Chanda - oh do come round for a cup of tea and a gossip. Whenever you want!
A&U - it will seem like a dream when we get back. Sometimes I really look forward to it, but other times I don't want to return at all.
WoB - see I don't have a google reader which means I can't get guilty or feel any stress. Thank goodness for being a bit of a technophobe!
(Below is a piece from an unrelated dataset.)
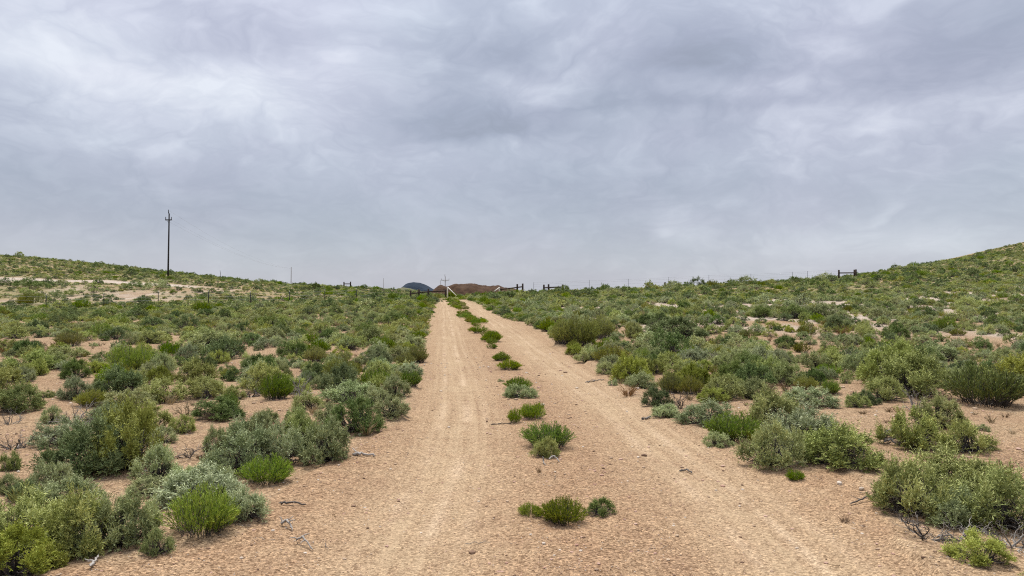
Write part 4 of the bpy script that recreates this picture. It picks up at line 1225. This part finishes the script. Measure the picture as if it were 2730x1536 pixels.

RM - yes yes! Always see you. Like the sound of the pink flowers very much. xx
AW - it is difficult when you move and does take a while to adjust. I hope you are feeling more settled now. x
Hello darling - have been away in Norfolk for a few days visiting grandparents so missed this post, but glad I scrolled down. It's great. Yep, totally agree with you - the whole community thing is amazing and somethign I had absolutely no idea about when I started blogging. I thought blogging was just about writing - which is great of course, but the one thing that I could never forsee was the 'meeting' of other people and actually making friendships, even though I have either never met these people, or don't even know their names. My husband thinks I'm bonkers, but I'm on my own a lot too, so I don't care what he thinks when he's on the other side of the world!! Just off to read your newest post now. Big kiss x
I echo everything you say especially about what you politely describe as the 'community' (whereas I described my fellow bloggers as 'quirky oddbods'). And I am like you, in that I frequently have blogging identity crises.
As an expat blogger, I do occasionally have a twingette of jealousy when I read about bloggers who have met up in real life, and have found they like each other as much as they knew they would. That's not a possibility for us is it? But I've decided that I quite like that too - I'm not sure I could keep up with everyone if I had to socialise with them in the real world as well as the cyber world.